The computer and Tropical Embellishments is being unplugged Wednesday night however. Will the Zephyr Lilies bloom in time?
















The jungle outside my window takes on a new presence when the walls are bare and the room is stripped clean except for the boxes on the floor.













See it really did rain. Manila Palms channel the rain water right down their trunks. When it rains hard, there is a river of water running down the palm. Brilliant survival strategy don't you think?
















Will the Zephyr Lilies bloom in time for the last image from Maui?
Stay tuned.

Back to packing.

Saturday, May 26, 2007

Good to the Last Flower

Another long day has ended. More stuff and more plants have left the premises.

The Buttercup Tree keeps on keeping on. It is spitting out flowers on some of the water sprout branches forming on its beheaded major limbs. Such radical pruning of trees generally causes the opposite of the intended effect and makes the tree grow taller much faster. It's next pruning may be even more radical, like to the ground.














My patch of the Blue Louisiana Iris is putting on its first flowers. Some plant shoppers spotted them before me and it helped spur the sale of quite a few of them.
















The Torch Ginger didn't even seem to take a rest this past winter and now are blooming up a storm as I dig up starts to sell from around the edge of the patch. The common light blue Agapanthus have a few early blooms next door. I want to dig these up too before I go.

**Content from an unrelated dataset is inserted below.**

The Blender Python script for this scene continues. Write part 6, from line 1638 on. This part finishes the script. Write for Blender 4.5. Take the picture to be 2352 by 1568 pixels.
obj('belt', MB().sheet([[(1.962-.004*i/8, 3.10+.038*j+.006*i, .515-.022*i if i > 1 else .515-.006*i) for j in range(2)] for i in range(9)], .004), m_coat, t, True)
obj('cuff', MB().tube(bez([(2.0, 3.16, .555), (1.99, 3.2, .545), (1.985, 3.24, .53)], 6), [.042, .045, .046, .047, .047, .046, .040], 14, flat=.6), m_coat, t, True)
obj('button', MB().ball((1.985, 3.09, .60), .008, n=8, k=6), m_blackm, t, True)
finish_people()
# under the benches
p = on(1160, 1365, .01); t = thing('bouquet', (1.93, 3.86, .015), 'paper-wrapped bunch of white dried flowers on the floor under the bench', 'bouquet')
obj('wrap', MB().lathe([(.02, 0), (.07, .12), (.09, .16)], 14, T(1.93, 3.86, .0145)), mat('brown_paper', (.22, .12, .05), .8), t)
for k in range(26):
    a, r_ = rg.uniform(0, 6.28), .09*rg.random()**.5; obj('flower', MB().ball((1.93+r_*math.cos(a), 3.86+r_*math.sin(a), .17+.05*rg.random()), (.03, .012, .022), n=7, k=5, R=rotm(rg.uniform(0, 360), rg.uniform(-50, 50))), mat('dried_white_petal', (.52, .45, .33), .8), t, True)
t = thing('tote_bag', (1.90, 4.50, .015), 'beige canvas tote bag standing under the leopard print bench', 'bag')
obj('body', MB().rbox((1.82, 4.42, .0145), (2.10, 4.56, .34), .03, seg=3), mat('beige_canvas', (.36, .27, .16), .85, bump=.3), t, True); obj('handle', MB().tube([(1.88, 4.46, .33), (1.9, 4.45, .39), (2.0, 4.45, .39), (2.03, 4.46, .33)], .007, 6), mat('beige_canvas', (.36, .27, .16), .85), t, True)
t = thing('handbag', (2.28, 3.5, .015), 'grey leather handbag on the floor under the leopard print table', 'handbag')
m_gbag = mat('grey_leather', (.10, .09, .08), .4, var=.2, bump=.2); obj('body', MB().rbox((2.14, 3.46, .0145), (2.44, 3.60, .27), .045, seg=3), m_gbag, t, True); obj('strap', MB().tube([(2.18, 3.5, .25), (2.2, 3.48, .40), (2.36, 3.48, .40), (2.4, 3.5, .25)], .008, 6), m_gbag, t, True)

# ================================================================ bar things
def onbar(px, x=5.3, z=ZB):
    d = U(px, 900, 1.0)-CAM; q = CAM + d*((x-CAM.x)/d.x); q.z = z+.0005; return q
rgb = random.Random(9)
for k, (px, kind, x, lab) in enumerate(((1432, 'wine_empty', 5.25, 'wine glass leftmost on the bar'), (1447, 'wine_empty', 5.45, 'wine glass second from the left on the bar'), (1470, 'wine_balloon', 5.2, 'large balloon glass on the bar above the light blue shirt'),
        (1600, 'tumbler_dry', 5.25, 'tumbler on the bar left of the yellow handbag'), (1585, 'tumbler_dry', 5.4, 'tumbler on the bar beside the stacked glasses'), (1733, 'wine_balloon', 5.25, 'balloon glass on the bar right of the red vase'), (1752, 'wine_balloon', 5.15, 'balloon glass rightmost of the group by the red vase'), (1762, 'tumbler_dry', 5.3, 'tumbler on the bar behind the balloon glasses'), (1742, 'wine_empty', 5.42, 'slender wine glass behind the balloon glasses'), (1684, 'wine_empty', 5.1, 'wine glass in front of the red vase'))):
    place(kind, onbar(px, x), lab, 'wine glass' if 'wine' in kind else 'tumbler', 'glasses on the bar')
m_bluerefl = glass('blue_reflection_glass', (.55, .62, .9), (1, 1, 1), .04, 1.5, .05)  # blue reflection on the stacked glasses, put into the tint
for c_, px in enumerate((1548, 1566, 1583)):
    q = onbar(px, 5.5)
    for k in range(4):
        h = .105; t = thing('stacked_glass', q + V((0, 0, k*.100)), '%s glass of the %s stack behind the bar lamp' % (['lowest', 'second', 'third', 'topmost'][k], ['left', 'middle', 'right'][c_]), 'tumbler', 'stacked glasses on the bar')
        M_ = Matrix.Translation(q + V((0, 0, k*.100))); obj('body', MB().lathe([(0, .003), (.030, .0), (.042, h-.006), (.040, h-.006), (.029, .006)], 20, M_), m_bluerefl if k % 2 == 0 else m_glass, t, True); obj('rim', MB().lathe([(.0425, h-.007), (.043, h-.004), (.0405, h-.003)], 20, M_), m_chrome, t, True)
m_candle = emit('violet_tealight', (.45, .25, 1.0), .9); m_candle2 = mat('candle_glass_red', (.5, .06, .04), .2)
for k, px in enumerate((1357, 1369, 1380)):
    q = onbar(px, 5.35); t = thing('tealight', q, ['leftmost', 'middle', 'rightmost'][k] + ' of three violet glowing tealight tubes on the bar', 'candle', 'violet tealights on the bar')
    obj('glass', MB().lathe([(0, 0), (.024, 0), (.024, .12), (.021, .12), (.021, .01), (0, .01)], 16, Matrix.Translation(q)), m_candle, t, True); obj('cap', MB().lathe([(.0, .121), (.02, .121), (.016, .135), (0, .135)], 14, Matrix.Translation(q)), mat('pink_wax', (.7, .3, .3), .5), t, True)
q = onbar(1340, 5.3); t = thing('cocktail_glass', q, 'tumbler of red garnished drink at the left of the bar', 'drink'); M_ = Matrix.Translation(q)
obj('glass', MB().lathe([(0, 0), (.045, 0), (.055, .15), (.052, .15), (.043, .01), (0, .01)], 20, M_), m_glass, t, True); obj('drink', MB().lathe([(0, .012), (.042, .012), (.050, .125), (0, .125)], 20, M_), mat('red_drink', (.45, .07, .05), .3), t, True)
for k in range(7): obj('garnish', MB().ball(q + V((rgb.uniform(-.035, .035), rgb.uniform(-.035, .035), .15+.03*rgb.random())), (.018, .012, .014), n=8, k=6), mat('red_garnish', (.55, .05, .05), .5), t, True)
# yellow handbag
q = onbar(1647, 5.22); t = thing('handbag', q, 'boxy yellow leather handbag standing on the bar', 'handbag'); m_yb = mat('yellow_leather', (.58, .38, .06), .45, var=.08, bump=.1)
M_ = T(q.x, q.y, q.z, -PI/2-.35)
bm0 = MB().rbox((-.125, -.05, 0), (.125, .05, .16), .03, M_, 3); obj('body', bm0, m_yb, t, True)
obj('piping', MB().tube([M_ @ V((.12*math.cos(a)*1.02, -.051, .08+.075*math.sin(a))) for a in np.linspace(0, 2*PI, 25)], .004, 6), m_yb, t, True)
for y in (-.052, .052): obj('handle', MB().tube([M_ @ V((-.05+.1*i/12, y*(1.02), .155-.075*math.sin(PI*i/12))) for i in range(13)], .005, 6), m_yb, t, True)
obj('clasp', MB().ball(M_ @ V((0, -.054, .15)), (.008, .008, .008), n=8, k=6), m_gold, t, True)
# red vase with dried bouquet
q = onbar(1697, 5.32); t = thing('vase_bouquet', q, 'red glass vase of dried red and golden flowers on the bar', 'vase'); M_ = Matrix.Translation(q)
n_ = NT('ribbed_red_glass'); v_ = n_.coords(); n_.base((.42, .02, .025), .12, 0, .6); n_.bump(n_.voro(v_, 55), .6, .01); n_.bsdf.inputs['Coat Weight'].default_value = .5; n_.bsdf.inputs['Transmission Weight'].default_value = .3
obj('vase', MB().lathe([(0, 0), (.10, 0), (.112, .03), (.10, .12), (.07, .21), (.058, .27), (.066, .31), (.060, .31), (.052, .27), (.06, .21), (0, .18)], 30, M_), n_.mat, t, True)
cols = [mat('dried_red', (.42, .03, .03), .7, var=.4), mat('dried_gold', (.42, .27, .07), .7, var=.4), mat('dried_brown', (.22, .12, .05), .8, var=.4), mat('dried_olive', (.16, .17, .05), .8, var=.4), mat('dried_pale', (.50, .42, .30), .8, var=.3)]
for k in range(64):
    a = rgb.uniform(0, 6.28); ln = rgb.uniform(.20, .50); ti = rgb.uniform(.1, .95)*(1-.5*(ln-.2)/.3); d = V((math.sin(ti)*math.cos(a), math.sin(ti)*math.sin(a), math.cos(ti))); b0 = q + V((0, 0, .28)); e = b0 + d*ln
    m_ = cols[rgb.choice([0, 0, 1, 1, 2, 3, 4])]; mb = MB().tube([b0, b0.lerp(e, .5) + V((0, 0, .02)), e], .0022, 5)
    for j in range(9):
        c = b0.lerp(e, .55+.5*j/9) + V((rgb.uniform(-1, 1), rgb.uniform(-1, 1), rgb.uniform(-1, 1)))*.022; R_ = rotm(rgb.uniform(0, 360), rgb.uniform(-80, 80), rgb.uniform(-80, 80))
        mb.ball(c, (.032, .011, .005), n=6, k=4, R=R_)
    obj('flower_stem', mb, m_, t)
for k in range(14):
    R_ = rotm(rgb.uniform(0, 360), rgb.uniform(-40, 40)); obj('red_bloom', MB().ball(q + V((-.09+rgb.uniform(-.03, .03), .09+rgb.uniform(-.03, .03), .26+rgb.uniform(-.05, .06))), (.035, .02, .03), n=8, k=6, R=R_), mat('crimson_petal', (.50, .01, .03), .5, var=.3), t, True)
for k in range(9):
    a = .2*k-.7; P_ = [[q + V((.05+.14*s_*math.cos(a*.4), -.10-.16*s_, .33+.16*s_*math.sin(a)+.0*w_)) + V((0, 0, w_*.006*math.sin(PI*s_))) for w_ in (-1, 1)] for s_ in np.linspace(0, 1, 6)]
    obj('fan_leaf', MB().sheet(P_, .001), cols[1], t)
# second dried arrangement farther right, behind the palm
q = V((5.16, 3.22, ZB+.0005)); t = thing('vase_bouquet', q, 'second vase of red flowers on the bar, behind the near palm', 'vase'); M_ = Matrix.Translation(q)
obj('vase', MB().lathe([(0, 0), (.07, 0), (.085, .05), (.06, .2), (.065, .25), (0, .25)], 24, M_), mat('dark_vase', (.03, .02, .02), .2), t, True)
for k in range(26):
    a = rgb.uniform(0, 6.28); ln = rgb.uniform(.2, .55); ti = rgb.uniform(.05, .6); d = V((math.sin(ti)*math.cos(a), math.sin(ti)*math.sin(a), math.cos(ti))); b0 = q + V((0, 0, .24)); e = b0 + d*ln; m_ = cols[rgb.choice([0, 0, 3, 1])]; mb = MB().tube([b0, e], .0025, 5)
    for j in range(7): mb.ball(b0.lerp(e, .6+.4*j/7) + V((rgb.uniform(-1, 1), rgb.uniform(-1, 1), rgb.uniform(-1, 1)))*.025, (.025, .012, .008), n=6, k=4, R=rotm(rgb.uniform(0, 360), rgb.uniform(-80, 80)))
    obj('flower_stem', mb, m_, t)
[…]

The strange gardener in paradise, me, growing Juniperus procumbens. To most people it is so not the image of tropical Hawaii. People would actually recoil when seeing it and dismiss it with disdain. When they would give you the list of requirements they want in a groundcover, short, low water, full sun, no maintenance, year round interest, keeps out weeds and of course, that would bloom 365 days a year, except for the flowers, this Juniper fit all the other criteria. Sadly for many people every plant in the garden must have a bloom. The idea of placing another blooming type of plant next to this as a groudcover would not compute. This Juniper was not tropical. It did not fulfill the fantasy.

Its much more common use in Hawaii is as a fake Bonsai.

















Some of my plants look much better in the neighbors yard. The White Shrimp plant mixes with A'ali'i, Dodonaea viscosa. I collected both of these as cuttings and seed respectively in the wild during my explorations on Maui. One is now a desired native plant and the other is a very pretty slightly invasive weed.




















I think it is safe to say my neighbors were never bored when they looked into my garden.